» **WHAT YOU WILL DO**
In the listing below, find every line containing "script" and copy it out.

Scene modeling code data
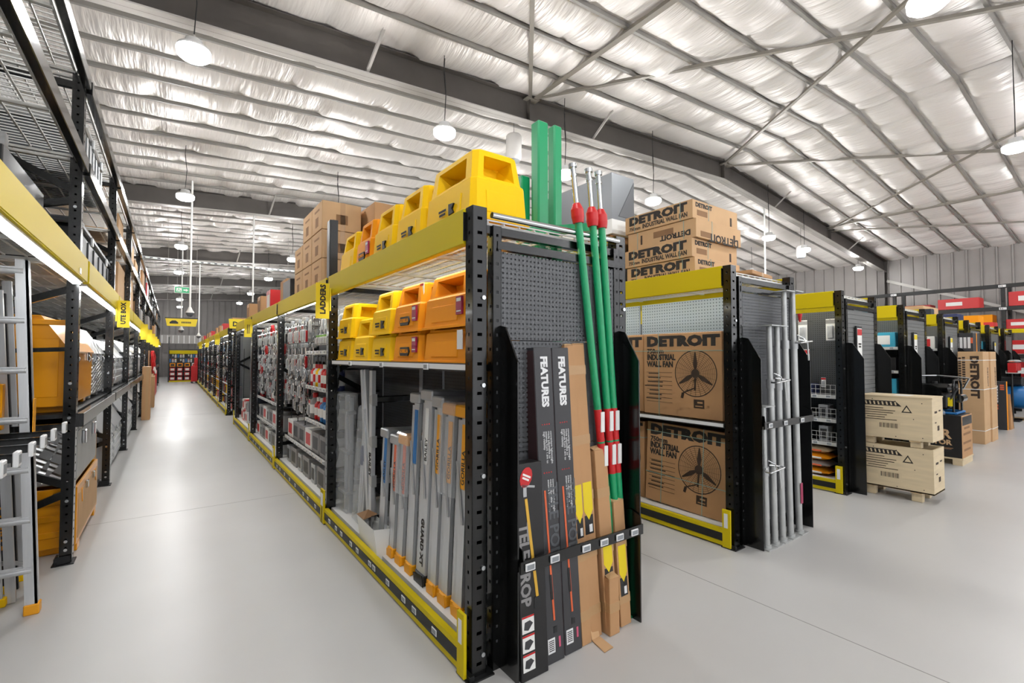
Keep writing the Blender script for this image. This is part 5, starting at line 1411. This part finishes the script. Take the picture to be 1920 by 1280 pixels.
# the low orange open box
o = empty('open_site_box', (-1.5, 4.90, 0), 0, 'orange open topped steel box on the floor by the front upright', 'tool box')
L, D, hh, t = 1.22, .93, .50, .02
bld('side_panel', MB().cbox((D - t, 0, .06), (D, L, hh), .004, 'steel_orange'), o); bld('side_panel', MB().cbox((0, 0, .06), (t, L, hh), .004, 'steel_orange'), o)
bld('end_panel', MB().cbox((t, 0, .06), (D - t, t, hh), .004, 'steel_orange'), o); bld('end_panel', MB().cbox((t, L - t, .06), (D - t, L, hh), .004, 'steel_orange'), o)
bld('floor_panel', MB().box((t, t, .06), (D - t, L - t, .08), 'steel_orange'), o)
for z in (.14, .26, .38): bld('swage', MB().cbox((.03, -.012, z), (D - .03, 0, z + .05), .006, 'steel_orange'), o)
for y in (.06, L - .18): bld('foot', MB().cbox((.02, y, 0), (D, y + .12, .06), .004, 'steel_orange'), o)
bld('aisle_face', MB().box((D, .05, .1), (D + .004, L - .05, .44), 'card_pale'), o)
for y in (.4, .8): bld('latch', MB().cbox((D, y, .4), (D + .02, y + .06, .46), .004, 'chrome'), o)
for y in (.2, 1.0): bld('lid_stay', MB().bar((D + .006, y, .44), (D + .006, y + .03, .34), .008, .03, 'steel_orange', (0, 1, 0)), o)
o = empty('tread_plate_chest', (-1.42, 5.02, .505), 0, 'tread plate chest with pale front standing on the orange open box', 'tool box')
bld('body', MB().cbox((0, 0, 0), (.82, 1.2, .42), .006, 'tread'), o); bld('front_panel', MB().box((.82, .02, .02), (.826, 1.18, .40), 'alu_dull'), o); bld('lid', MB().cbox((-.01, -.01, .42), (.835, 1.21, .45), .006, 'alu_dull'), o)
for y in (.25, .85): bld('latch', MB().cbox((.826, y, .27), (.85, y + .08, .38), .005, 'chrome'), o)
bigbox((-1.3, 6.2, 0), .62, .95, .62, 'card_pale', 'pale carton on the floor behind the orange open box', printed='card_dark')
# following bays
r = random.Random(9)
k = 0
for b in range(2, 9):
    y0 = 2.2 + b * BAY
    for q in (0, 1):
        nm = ('second', 'third', 'fourth', 'fifth', 'sixth', 'seventh', 'eighth')[b - 2]
        if b < 6:
            gullwing(y0 + .12 + q * 1.2, 1.08, zS1, .62 + .06 * (b % 2), 'alu' if (b + q) % 2 else 'tread', 'silver vehicle box on the shelf of the %s bay, %s one' % (nm, ('nearer', 'farther')[q]), ribs=3)
            gullwing(y0 + .12 + q * 1.2, 1.08, 0, .80, 'alu', 'ribbed silver vehicle box on the floor of the %s bay, %s one' % (nm, ('nearer', 'farther')[q]), ribs=4, number='6' if (b, q) == (2, 0) else None)
        else:
            bigbox((-1.4, y0 + .15 + q * 1.2, zS1), .8, 1.0, .6, ('card', 'white', 'card_pale')[b % 3], 'carton on the shelf of the %s bay, %s one' % (nm, ('nearer', 'farther')[q]))
            bigbox((-1.35, y0 + .15 + q * 1.2, 0), .85, 1.0, .9, ('card_pale', 'card', 'red')[b % 3], 'carton on the floor of the %s bay, %s one' % (nm, ('nearer', 'farther')[q]))
for y, h_, lab in ((14.0, 1.25, 'tall narrow brown carton standing at the edge of the left aisle'), (17.3, .9, 'brown carton standing farther along the left aisle')):
    bigbox((-.56, y, 0), .16, .5, h_, 'card', lab)
for k in range(4): item('lp_red', 'hose_reel', (-.5, 19.5 + .5 * k, 1.6 - .05 * k), 'red hose coil hanging far along the left rack', 'hose', 'red hoses on the left rack', sc=(2, 4, 4))
# upper levels
case('cs_black', 'black_plastic', 'grey_plastic', 2.25, 1.0, .32)
case('cs_grey', 'grey_plastic', 'alu_dull', 1.15, .9, .38)
def rack_case(key, loc, lab): return item(key, 'ribbed_case', loc, lab, 'case', 'ribbed cases on the left rack', rz=R(180))
rack_case('cs_black', (-.62, 7.20, 2.212), 'long black ribbed case on the yellow header level')
rack_case('cs_grey', (-.62, 6.35, 3.002), 'grey ribbed case on the upper wire level')
bigbox((-1.5, 3.6, 2.212), .75, .98, .42, 'black_plastic', 'black plastic case above the yellow header, beside the upper ladders', 'case', 'black_plastic')
r = random.Random(21)
for b in range(2, 10):
    y0 = 2.2 + b * BAY
    for q, (z, zn) in enumerate(((2.212, 'lower'), (3.002, 'upper'))):
        for s_ in range(2):
            m = r.choice(['card', 'card_pale', 'card_pale', 'grey_box', 'white', 'card'])
            if b == 5 and q == 1 and s_ == 0: m = 'red'
            h_ = r.uniform(.32, .62)
            bigbox((-1.35 + r.uniform(-.1, .1), y0 + .15 + 1.2 * s_, z), .72, r.uniform(.7, 1.05), h_ if q == 0 else h_ * .85, m, '%s carton on the %s wire level of rack bay %s' % (('front', 'rear')[s_], zn, ('three', 'four', 'five', 'six', 'seven', 'eight', 'nine', 'ten')[b - 2]), tape='tape' if 'card' in m else m)
# ladders standing above the header, seen through the rack
for k in range(3):
    o = empty('folded_ladder', (-1.30 + .14 * k, 4.36, 2.212), 0, ('first', 'second', 'third')[k] + ' silver folded ladder standing above the header', 'ladder', 'ladders above the header')
    for x in (0, .07): bld('rail', MB().cbox((x, 0, 0), (x + .05, .07, .74), .004, 'alu'), o)
    for z in (.15, .4, .65): bld('rung', MB().box((.02, .07, z), (.1, .2, z + .03), 'alu_dull'), o)
    if k == 0: bld('yellow_clip', MB().cbox((-.012, -.012, .46), (.062, .082, .53), .006, 'bin_yellow'), o)
# divider arms with price tags in the ladder bay
for y in (2.81, 3.05, 3.33, 3.59, 3.86, 4.21):
    a = bld('divider_arm', MB().box((-1.1, -.012, 1.02), (.04, .012, 1.06), 'black'), rk, (0, y - 2.2, 0))
    bld('price_tag', MB().cbox((.03, -.032, 1.0), (.05, .032, 1.07), .004, 'tag_white').box((.05, -.02, 1.015), (.051, .02, 1.055), 'tag_screen'), a)
bld('arm_support', MB().box((-1.13, 0, .98), (-1.08, 2.53, 1.06), 'black'), rk)
# ladders standing in the first bay
def tall_ladder(x, y, lab, dark=False, lean=3, h=2.0, W=.4):
    o = empty('extension_ladder', (x, y, 0), 0, lab, 'ladder', 'ladders in the first rack bay', rot=(0, R(-lean), 0))
    m = 'black_plastic' if dark else 'alu'
    for q in (0, 1):
        for s_ in (0, W): bld('rail', MB().box((s_ * 0 - .02 + .05 * q, -.0 + s_ * 0 + q * .03, 0), (s_ * 0 + .025 + .05 * q, .025 + q * .03, h - .1 * q), m), o, (-s_, 0, 0))
    for k in range(6): bld('rung', MB().cyl((-W, .02, .25 + k * .28), (0, .02, .25 + k * .28), .014, 8, m), o)
    for s_ in (0, -W): bld('foot', MB().cbox((s_ - .03, -.01, 0), (s_ + .04, .04, .05), .004, 'bin_yellow'), o)
    return o
for k, (x, y, dk) in enumerate(((-.80, 4.50, False), (-.85, 4.32, True), (-.82, 4.10, False), (-.84, 3.72, False), (-.82, 3.45, True), (-.84, 3.2, False))):
    o = tall_ladder(x, y, ('silver' if not dk else 'black') + ' ladder standing in the first rack bay, ' + ('nearest the upright', 'second from the upright', 'third from the upright', 'fourth from the upright', 'fifth from the upright', 'sixth from the upright')[k], dk)
    if k == 1: text('GORILLA', o, (-.012, -.002, .55), '-yd', size=.07, bold=.003, m='bin_orange')
o = empty('boxed_ladder', (-1.25, 3.98, 1.065), 0, 'orange boxed ladder with black brand badge on the divider arms', 'carton')
bld('box', MB().cbox((0, 0, 0), (.45, .06, .27), .004, 'steel_orange'), o); plate('black_band', o, (.22, 0, .05), .43, .06, 'black_box', '-y', .001)
b = plate('brand_badge', o, (.33, 0, .20), .20, .05, 'black_box', '-y', .001); text('GORILLA', b, (-.085, -.015, .001), 'up', size=.042, bold=.001, m='bin_orange')
for k in range(3): plate('printed_words', o, (.3, 0, .13 - .018 * k), .2 - .04 * k, .006, 'ink', '-y', .001)
# aluminium ladder out in the aisle
o = empty('step_ladder', (-.63, 3.9, 0), 0, 'silver aluminium ladder standing in the aisle at the left edge', 'ladder')
tx, W = -.085, .5
def railbar(x, w, m='alu'): return MB().bar((x, 0, .03), (x + tx, 0, 2.06), w, .03, m, (0, 1, 0))
for x in (0, -W):
    q = bld('rail', MB().prism([(x - .035, .03), (x + .02, .03), (x + tx + .02, 2.06), (x + tx - .035, 2.06)], -.012, .012, 1, 'alu').prism([(x + .008, .03), (x + .02, .03), (x + tx + .02, 2.06), (x + tx + .008, 2.06)], -.012, .045, 1, 'alu'), o)
    bld('foot', MB().cbox((x - .04, -.02, 0), (x + .028, .05, .06), .005, 'foot_orange'), q)
    bld('rear_rail', MB().bar((x - .07, .34, 0.02), (x + tx - .03, .06, 2.0), .03, .03, 'alu_dull', (0, 1, 0)), o)
    bld('foot', MB().cbox((x - .095, .315, 0), (x - .045, .365, .05), .004, 'foot_orange'), o)
for k in range(7):
    z = .255 + .29 * k; dx = tx * z / 2.06
    bld('rung', MB().cyl((-W + dx, 0, z), (dx, 0, z), .02, 10, 'alu').box((-W + dx, -.02, z + .012), (dx, .025, z + .021), 'alu'), o)
bld('rear_brace', MB().bar((-W - .05, .3, .3), (-.06, .31, .2), .01, .025, 'alu_dull'), o)
bld('brand_plate', MB().box((.018 + tx * .5, -.02, .98), (.022 + tx * .5, .04, 1.25), 'foot_orange'), o)

# ------------------------------------------------------------------ on and behind the first run's end
o = empty('green_stand', (1.87, 2.30, .14), 0, 'tall green steel post, taller of the pair behind the pegboard', 'post')
bld('post', MB().cbox((-.04, -.04, 0), (.045, .04, 2.84), .01, 'green'), o); bld('foot', MB().box((-.08, -.06, 0), (.09, .08, .01), 'green'), o)
o = empty('green_stand', (2.00, 2.30, .14), 0, 'slimmer tall green steel post beside the first', 'post')
bld('post', MB().cbox((-.035, -.035, 0), (.035, .035, 2.85), .01, 'green'), o); bld('foot', MB().box((-.06, -.06, 0), (.06, .07, .01), 'green'), o)
for k, (x, y, h_, lab) in enumerate(((1.83, 2.42, 2.52, 'shorter green post left behind the pair'), (2.06, 2.45, 2.42, 'shorter green post right behind the pair'))):
    o = empty('green_stand', (x, y, .14), 0, lab, 'post'); bld('post', MB().cbox((-.035, -.035, 0), (.035, .035, h_), .008, 'green'), o); bld('foot', MB().box((-.06, -.06, 0), (.06, .06, .01), 'green'), o)
o = empty('green_tube', (1.80, 2.22, 2.245), 0, 'green steel tube with black end cap lying across the wire deck', 'tube')
bld('tube', MB().bar((0, .1, .03), (.32, -.12, .06), .05, .05, 'green'), o); bld('end_cap', MB().bar((.32, -.12, .06), (.345, -.137, .062), .055, .055, 'black_plastic'), o)
bld('deck_bar', MB().cyl((1.26 - 1.19, -.03, 2.19), (.98, -.03, 2.19), .016, 10, 'chrome'), g1)
# grey hood and cartons on the second run
bigbox((3.66, 3.36, 2.206), .7, .75, .34, 'black_plastic', 'black tub under the grey hood on the second run', 'tub', 'black_plastic')
bigbox((3.64, 3.32, 2.548), .5, .80, .20, 'card', 'brown carton under the grey hood on the second run', printed='card_dark')
o = empty('steel_hood', (3.64, 3.30, 2.75), 0, 'grey folded steel hood on cartons behind the green props', 'hood')
bld('hood_box', MB().box((0, 0, .16), (.34, .84, .64), 'alu_dark'), o); bld('hood_lip', MB().frustum((-.03, -.03), (.37, .87), (0, 0), (.34, .84), .0, .16, 'white'), o)
bld('fold', MB().prism([(.1, .2), (.34, .2), (.34, .6)], -.004, 0, 1, 'grey_plastic'), o)
bigbox((3.64, 4.3, 2.206), .8, .7, .35, 'card_dark', 'dark brown carton farther along the second run')
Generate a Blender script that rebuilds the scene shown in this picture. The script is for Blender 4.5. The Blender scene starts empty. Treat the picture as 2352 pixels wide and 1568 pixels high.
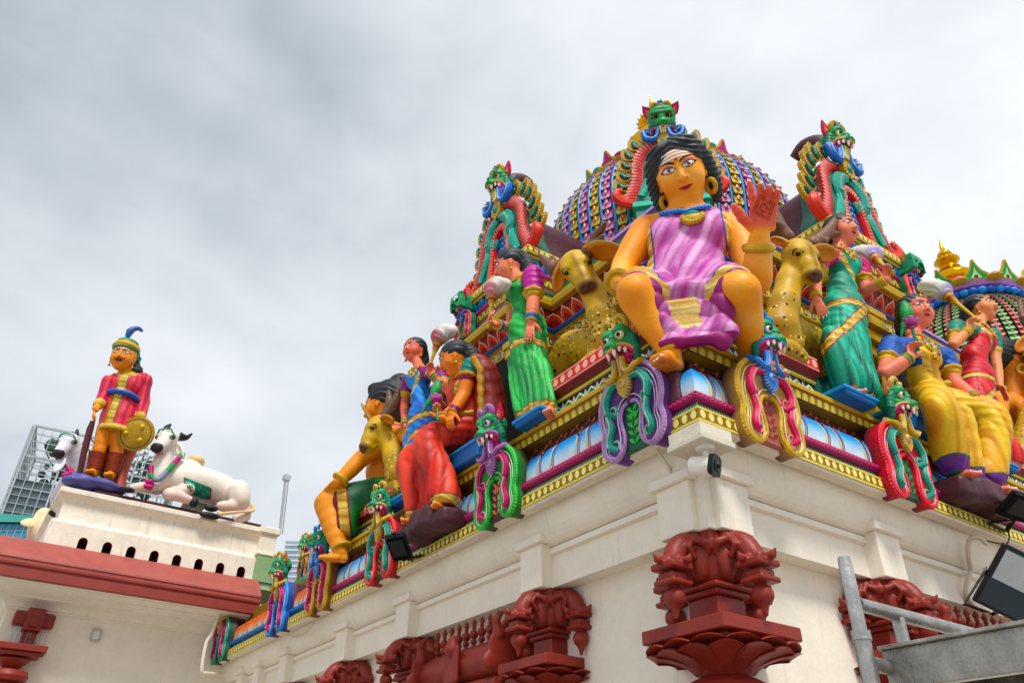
import bpy, math, random, time
import numpy as np
from math import sin, cos, pi, radians, atan2, sqrt
from mathutils import Vector, Matrix
T0 = time.time()
SC = bpy.context.scene
COL = SC.collection
# ------------------------------------------------------------------ camera
FOC = 1772 / 2352
YAW, PITCH, ROLL = radians(55.8), radians(32.93), radians(0.9)
EAVE = 4.6
def _basis():
    f = np.array([cos(PITCH) * cos(YAW), cos(PITCH) * sin(YAW), sin(PITCH)])
    r = np.cross(f, [0, 0, 1]); r /= np.linalg.norm(r); u = np.cross(r, f)
    return r * cos(ROLL) + u * sin(ROLL), -r * sin(ROLL) + u * cos(ROLL), f
CR, CU, CF = _basis()
def ray(px, py): return CF + CR * ((px - 1176) / 2352 / FOC) - CU * ((py - 784) / 2352 / FOC)
_d = ray(1606, 966)
CAM = np.array([0, 0, EAVE]) - _d * (3.0 / _d[2])
def X(px, py, x): d = ray(px, py); return CAM + d * ((x - CAM[0]) / d[0])
def Y(px, py, y): d = ray(px, py); return CAM + d * ((y - CAM[1]) / d[1])
def Z(px, py, z): d = ray(px, py); return CAM + d * ((z - CAM[2]) / d[2])
def E(px, py, s): d = ray(px, py); return CAM + d * ((s - CAM[0] - CAM[1]) / (d[0] + d[1]))
def far(px, py, t): d = ray(px, py); return CAM + d * t
cd = bpy.data.cameras.new('camera'); cam = bpy.data.objects.new('camera', cd); COL.objects.link(cam)
cd.sensor_width = 36; cd.lens = 36 * FOC; cd.clip_end = 5000; cd.clip_start = .05
m = Matrix(((CR[0], CU[0], -CF[0], CAM[0]), (CR[1], CU[1], -CF[1], CAM[1]), (CR[2], CU[2], -CF[2], CAM[2]), (0, 0, 0, 1)))
cam.matrix_world = m
SC.camera = cam
SC.view_settings.view_transform = 'Standard'; SC.view_settings.look = 'None'
SC.view_settings.exposure = 0.43; SC.view_settings.gamma = 1.0
# ------------------------------------------------------------------ sky and light
W = bpy.data.worlds.new('World'); SC.world = W; W.use_nodes = True
nt = W.node_tree; N = nt.nodes; Lk = nt.links; N.clear()
SUN_EL, SUN_AZ = radians(58), radians(248)      # azimuth of the sun seen from the scene (atan2 y, x)
sky = N.new('ShaderNodeTexSky'); sky.sky_type = 'NISHITA'; sky.sun_disc = False
sky.sun_elevation = SUN_EL; sky.sun_rotation = pi / 2 - SUN_AZ
bg1 = N.new('ShaderNodeBackground'); bg1.inputs[1].default_value = 0.05; Lk.new(sky.outputs[0], bg1.inputs[0])
tc = N.new('ShaderNodeTexCoord')
def wnoise(scale, detail, rough, dist, sc3):
    mp = N.new('ShaderNodeMapping'); mp.inputs['Scale'].default_value = sc3; Lk.new(tc.outputs['Generated'], mp.inputs[0])
    n = N.new('ShaderNodeTexNoise'); n.inputs['Scale'].default_value = scale; n.inputs['Detail'].default_value = detail
    n.inputs['Roughness'].default_value = rough; n.inputs['Distortion'].default_value = dist
    Lk.new(mp.outputs[0], n.inputs[0]); return n.outputs[0]
def wmath(op, a, b=None, c=None, clamp=False):
    n = N.new('ShaderNodeMath'); n.operation = op; n.use_clamp = clamp
    for i, v in enumerate((a, b, c)):
        if v is None: continue
        if isinstance(v, (int, float)): n.inputs[i].default_value = v
        else: Lk.new(v, n.inputs[i])
    return n.outputs[0]
def wblob(px, py, r0, r1):
    d = ray(px, py); d = d / np.linalg.norm(d)
    n = N.new('ShaderNodeVectorMath'); n.operation = 'DISTANCE'; Lk.new(tc.outputs['Generated'], n.inputs[0]); n.inputs[1].default_value = tuple(d)
    mr = N.new('ShaderNodeMapRange'); mr.interpolation_type = 'SMOOTHSTEP'; Lk.new(n.outputs['Value'], mr.inputs[0])
    mr.inputs[1].default_value = r0; mr.inputs[2].default_value = r1; mr.inputs[3].default_value = 1; mr.inputs[4].default_value = 0
    return mr.outputs[0]
n1 = wnoise(2.6, 7, .5, .25, (1, 1, 1.5)); n2 = wnoise(7.5, 5, .5, .35, (1, 1, 1.6))
v = wmath('ADD', wmath('MULTIPLY', wmath('SUBTRACT', n1, .5), .8), wmath('MULTIPLY', wmath('SUBTRACT', n2, .5), .32))
v = wmath('ADD', v, .60)
v = wmath('SUBTRACT', v, wmath('MULTIPLY', wblob(120, 300, .05, .72), .46))
v = wmath('SUBTRACT', v, wmath('MULTIPLY', wblob(840, 700, .0, .3), .07))
v = wmath('ADD', v, wmath('MULTIPLY', wblob(1900, 260, .1, 1.0), .22))
v = wmath('ADD', v, wmath('MULTIPLY', wblob(190, 640, .0, .40), .30))
v = wmath('ADD', v, wmath('MULTIPLY', wblob(620, 890, .0, .32), .18))
ramp = N.new('ShaderNodeValToRGB'); Lk.new(v, ramp.inputs[0])
ramp.color_ramp.elements[0].position = .25; ramp.color_ramp.elements[0].color = (.36, .41, .46, 1)
ramp.color_ramp.elements[1].position = .9; ramp.color_ramp.elements[1].color = (.76, .79, .82, 1)
e_ = ramp.color_ramp.elements.new(.55); e_.color = (.56, .60, .645, 1)
bg2 = N.new('ShaderNodeBackground'); Lk.new(ramp.outputs[0], bg2.inputs[0]); bg2.inputs[1].default_value = 1.0
mx = N.new('ShaderNodeMixShader'); mx.inputs[0].default_value = .93
Lk.new(bg1.outputs[0], mx.inputs[1]); Lk.new(bg2.outputs[0], mx.inputs[2])
wo = N.new('ShaderNodeOutputWorld'); Lk.new(mx.outputs[0], wo.inputs[0])
sl = bpy.data.lights.new('sun', 'SUN'); sl.energy = 2.4; sl.angle = radians(14); sl.color = (1, .965, .91)
so = bpy.data.objects.new('sun', sl); COL.objects.link(so)
sd = Vector((cos(SUN_EL) * cos(SUN_AZ), cos(SUN_EL) * sin(SUN_AZ), sin(SUN_EL)))
so.rotation_euler = sd.to_track_quat('Z', 'Y').to_euler()
# ------------------------------------------------------------------ colours
def hx(s):
    s = s.lstrip('#'); c = [int(s[i:i + 2], 16) / 255 for i in (0, 2, 4)]
    return tuple(x / 12.92 if x <= .04045 else ((x + .055) / 1.055) ** 2.4 for x in c)
PAL = dict(cream='ece3d3', cream2='e2d6c3', red='8c2a1e', brick='943c34', gold='c9a33c', golddk='8c6a1e', yel='e3cf62', ylt='ecdf8a', blue='1d6fc4', blu2='3f97e0', white='eeece8',
           navy='1d4f8c', teal='1c9480', tealdk='0d5c54', tlt='7fd4c4', mag='a8205c', pink='e0608c', plt='f0a8a8', red2='d83a30', ora='e07838', green='2a9c40', gdk='14623a', lime='63b84a',
           purple='6d4690', lilac='b08acc', brown='4a2626', brn2='6a3a2c', blk='17131a', skinO='ee9a40', skinP='e08468', hair='25292e', deer='b08c1c', horn='70503e', ivory='efe4d0',
           choc='4c2630', steel='a8a8a6', grey='8a8f92', coral='ee7a68')
P = {k: hx(v) for k, v in PAL.items()}
def C(c): return P[c] if isinstance(c, str) and c in P else (hx(c) if isinstance(c, str) else tuple(c))
def mixc(a, b, t): a, b = C(a), C(b); return tuple(a[i] * (1 - t) + b[i] * t for i in range(3))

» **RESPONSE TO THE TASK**
Keep writing the Blender script for this image. This is part 5, starting at line 1411. This part finishes the script. Take the picture to be 1920 by 1280 pixels.
Generate a Blender script that rebuilds the scene shown in this picture. The script is for Blender 4.5. The Blender scene starts empty. Treat the picture as 2352 pixels wide and 1568 pixels high.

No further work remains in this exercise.